Despite all this, it looks like the new nine-lane bridge is on track to become part of the Brooklyn cityscape by 2017, at a projected cost of $511,800,000, according to the DOT website. The new Kosciuszko will actually be two bridges side-by-side in a cable-stayed design, which looks a bit like two massive sailboats. Included in the plans are paths for pedestrians and bikers to access in Greenpoint on the Brooklyn side and Maspeth in Queens, so the new bridge will have something the Kosciuszko Bridge has long been without: an opportunity to stop and stare.

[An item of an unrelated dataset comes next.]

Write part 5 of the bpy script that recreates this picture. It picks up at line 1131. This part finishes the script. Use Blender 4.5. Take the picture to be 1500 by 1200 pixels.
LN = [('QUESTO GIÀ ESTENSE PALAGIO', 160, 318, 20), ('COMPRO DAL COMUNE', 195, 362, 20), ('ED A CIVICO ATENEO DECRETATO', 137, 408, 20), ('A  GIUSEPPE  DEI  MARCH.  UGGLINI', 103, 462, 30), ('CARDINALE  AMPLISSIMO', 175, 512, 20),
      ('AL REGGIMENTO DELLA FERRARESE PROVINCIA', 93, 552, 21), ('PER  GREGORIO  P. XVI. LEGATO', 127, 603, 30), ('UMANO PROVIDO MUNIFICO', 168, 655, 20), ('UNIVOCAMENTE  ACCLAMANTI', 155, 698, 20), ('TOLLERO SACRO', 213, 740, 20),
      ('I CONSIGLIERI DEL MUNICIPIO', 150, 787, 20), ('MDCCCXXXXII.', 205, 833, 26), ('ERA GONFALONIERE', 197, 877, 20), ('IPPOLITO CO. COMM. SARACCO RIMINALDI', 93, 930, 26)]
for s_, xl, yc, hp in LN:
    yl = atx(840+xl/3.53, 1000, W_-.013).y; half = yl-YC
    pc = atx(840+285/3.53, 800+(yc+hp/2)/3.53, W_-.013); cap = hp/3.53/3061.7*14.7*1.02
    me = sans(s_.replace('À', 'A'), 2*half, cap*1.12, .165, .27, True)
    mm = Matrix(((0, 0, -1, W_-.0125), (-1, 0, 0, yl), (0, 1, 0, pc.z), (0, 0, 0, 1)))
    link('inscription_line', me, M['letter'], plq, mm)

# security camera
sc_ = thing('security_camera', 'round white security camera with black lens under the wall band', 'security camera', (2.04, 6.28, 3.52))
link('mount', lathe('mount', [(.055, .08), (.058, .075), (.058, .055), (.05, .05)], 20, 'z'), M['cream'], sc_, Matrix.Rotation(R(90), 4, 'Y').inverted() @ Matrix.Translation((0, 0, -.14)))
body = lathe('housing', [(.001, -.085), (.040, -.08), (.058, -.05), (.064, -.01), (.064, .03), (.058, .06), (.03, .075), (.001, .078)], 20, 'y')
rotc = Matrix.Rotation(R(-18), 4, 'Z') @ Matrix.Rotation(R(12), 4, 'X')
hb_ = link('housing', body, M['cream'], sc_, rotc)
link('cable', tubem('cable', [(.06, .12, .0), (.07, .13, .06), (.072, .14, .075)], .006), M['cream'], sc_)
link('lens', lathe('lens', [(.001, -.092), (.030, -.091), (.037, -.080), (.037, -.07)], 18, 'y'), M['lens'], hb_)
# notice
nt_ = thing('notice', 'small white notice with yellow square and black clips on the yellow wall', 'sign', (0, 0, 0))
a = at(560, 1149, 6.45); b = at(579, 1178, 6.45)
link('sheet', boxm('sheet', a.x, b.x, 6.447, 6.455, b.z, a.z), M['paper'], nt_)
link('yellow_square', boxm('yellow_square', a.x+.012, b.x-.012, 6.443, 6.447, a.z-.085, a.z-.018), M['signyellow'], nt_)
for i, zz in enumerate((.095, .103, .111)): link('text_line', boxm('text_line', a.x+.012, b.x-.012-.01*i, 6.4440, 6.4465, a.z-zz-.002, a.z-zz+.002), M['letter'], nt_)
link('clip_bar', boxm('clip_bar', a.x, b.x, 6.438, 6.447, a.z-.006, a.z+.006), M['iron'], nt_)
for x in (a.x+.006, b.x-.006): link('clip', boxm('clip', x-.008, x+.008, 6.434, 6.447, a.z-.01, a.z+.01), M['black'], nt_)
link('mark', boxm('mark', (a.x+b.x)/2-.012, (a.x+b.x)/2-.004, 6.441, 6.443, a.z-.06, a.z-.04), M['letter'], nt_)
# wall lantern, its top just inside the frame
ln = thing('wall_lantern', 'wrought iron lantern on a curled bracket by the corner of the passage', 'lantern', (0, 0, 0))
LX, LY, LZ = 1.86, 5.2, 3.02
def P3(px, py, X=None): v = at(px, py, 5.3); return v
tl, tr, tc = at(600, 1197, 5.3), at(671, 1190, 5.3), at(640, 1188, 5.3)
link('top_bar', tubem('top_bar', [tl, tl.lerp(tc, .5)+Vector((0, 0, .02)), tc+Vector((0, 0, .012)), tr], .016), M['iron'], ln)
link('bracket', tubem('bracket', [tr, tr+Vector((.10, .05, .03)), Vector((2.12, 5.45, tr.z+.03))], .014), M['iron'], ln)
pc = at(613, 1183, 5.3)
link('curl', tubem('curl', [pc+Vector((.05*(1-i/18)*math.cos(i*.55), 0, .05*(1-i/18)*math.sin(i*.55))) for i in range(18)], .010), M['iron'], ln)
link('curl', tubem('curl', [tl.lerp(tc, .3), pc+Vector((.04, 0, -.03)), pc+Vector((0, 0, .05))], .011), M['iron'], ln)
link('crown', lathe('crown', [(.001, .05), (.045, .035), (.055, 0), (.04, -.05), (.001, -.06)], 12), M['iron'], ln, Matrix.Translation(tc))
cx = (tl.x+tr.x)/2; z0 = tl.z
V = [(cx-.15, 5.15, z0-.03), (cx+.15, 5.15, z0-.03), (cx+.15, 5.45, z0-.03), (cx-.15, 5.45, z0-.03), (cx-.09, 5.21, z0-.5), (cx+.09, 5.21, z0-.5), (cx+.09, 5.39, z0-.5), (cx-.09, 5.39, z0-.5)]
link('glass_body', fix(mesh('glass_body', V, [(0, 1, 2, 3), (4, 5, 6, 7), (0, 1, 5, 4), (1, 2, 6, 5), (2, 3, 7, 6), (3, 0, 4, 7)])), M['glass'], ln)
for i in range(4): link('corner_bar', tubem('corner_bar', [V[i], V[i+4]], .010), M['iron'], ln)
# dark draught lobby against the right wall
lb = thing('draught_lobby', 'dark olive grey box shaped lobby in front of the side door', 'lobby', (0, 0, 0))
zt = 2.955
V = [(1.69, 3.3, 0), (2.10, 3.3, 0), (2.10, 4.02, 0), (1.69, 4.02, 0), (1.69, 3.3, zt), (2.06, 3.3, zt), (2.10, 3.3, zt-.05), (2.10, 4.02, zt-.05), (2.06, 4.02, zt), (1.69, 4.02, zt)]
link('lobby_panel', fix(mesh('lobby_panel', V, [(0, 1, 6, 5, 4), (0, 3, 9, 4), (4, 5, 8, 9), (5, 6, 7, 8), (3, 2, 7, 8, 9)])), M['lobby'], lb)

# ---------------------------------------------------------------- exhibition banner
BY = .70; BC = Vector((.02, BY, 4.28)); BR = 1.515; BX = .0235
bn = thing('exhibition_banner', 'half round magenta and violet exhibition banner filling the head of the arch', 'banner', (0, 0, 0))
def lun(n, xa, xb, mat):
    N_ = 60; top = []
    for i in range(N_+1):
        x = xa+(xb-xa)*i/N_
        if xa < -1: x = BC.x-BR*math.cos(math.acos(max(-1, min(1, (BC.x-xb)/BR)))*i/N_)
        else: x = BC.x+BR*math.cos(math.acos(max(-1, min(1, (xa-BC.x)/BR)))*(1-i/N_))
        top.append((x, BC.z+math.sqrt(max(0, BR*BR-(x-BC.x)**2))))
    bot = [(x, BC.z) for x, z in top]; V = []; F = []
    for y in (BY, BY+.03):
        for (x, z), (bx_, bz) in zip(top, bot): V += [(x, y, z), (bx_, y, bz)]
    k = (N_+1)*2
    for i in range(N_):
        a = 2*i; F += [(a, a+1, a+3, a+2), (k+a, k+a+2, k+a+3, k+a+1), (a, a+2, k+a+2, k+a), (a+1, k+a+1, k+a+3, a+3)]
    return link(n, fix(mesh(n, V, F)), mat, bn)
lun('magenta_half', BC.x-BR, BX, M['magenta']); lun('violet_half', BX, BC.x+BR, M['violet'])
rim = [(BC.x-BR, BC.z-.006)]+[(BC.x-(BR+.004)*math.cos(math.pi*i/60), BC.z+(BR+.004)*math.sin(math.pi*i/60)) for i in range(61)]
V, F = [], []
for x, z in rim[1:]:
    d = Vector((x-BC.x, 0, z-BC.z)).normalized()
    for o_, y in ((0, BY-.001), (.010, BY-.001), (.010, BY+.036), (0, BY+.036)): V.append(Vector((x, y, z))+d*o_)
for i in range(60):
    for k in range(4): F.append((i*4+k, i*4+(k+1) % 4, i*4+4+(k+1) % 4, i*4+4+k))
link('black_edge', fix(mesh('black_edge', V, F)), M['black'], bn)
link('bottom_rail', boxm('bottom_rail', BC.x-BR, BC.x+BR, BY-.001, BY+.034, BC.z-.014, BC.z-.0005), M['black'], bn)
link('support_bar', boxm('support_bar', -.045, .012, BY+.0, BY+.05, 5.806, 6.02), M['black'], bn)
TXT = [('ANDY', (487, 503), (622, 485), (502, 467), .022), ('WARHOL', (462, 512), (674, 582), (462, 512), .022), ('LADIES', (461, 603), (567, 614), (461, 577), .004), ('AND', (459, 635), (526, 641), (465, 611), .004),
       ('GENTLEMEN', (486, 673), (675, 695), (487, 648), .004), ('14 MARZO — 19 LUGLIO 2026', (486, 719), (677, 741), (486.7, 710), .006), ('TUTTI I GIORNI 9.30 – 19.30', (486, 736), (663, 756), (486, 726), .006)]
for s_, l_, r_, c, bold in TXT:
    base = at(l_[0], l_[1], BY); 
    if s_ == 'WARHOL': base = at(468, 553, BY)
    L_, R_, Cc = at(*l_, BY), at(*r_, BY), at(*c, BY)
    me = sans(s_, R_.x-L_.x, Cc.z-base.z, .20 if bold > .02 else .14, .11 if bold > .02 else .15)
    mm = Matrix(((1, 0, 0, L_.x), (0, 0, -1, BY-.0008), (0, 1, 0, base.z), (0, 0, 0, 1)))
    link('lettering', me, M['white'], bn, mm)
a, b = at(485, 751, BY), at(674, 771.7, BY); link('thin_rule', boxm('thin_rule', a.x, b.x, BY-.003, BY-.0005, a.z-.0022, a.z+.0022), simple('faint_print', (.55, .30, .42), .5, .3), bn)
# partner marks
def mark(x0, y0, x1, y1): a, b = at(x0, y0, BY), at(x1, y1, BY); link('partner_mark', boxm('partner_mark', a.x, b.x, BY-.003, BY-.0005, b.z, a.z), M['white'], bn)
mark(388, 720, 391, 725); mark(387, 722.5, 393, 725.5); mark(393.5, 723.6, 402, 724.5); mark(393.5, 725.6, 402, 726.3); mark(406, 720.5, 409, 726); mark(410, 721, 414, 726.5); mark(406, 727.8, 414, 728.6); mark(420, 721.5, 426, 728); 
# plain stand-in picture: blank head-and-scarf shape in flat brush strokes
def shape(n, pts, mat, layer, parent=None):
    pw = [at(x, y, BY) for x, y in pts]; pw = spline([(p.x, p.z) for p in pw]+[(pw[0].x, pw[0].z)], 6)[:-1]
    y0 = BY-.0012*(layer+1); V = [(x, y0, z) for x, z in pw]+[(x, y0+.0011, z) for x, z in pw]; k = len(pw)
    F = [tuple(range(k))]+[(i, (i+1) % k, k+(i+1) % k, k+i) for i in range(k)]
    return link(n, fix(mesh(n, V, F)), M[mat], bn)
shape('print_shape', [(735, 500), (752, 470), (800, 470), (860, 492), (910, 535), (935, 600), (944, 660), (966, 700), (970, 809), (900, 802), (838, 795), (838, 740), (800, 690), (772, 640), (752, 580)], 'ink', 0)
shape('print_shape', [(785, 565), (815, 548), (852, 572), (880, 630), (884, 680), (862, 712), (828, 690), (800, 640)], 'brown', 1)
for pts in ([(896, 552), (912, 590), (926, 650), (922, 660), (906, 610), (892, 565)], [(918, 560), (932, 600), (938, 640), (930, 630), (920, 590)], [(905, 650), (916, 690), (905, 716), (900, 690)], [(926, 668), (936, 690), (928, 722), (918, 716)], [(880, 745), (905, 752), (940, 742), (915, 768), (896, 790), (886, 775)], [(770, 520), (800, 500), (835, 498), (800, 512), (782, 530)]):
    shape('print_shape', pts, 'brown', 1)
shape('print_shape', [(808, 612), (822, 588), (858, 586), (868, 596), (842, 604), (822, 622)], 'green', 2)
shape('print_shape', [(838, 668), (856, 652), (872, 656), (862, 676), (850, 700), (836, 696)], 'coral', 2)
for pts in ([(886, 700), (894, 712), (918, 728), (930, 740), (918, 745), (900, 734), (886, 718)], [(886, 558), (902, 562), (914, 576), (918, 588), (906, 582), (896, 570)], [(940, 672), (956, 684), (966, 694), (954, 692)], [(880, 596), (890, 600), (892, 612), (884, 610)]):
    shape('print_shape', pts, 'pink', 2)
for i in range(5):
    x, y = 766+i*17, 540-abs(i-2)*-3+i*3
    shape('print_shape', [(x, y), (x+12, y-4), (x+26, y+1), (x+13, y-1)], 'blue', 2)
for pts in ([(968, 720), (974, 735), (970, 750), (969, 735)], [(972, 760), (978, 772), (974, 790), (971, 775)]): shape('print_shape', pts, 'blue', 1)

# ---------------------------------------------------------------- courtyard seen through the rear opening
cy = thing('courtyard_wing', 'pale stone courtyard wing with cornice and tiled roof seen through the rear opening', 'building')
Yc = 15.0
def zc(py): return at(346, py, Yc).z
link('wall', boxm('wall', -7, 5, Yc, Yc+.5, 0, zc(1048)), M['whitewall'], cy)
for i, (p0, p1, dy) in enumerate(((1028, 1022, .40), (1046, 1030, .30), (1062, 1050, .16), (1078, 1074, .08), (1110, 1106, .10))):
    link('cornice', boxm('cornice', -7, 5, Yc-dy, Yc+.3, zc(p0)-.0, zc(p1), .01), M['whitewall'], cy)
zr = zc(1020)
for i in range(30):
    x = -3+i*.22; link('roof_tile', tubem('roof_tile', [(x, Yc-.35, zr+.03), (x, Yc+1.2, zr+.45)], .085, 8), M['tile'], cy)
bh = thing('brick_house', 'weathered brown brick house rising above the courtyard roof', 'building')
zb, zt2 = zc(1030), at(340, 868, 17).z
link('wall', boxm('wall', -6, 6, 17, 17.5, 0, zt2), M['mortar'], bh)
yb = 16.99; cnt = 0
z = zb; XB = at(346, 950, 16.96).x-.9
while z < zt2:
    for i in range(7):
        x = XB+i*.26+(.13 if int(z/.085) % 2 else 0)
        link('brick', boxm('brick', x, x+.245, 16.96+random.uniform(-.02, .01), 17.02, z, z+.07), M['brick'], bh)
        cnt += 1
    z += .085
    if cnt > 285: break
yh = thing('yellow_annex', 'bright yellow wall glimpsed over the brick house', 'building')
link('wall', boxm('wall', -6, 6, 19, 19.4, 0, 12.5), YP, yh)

The view spans three boroughs from the low industrial structures and gleaming new buildings of Brooklyn and Queens up to the imposing towers of Manhattan, with Newtown Creek curving below and the millions of tombs of Calvary Cemetery standing starkly to one side, a rare encompassing vista of the city.

5 Responses

  1. Anonymous -

    “The new Kosciuszko will actually be two bridges side-by-side in a cable-stayed design, which looks a bit like two massive sailboats. Included in the plans….”
    Link, please! I had no idea about this.

  2. MikeC103 -

    The are not demolishing the bridge this spring – first they need to build the future Queens-bound side to temporarily accommodate traffic in both directions. They will then tear the structure down and begin on the Brooklyn-bound side.

  3. Roisin Wisneski -

    Thank you for this write up of the history of the man behind the Kosciuszko Bridge!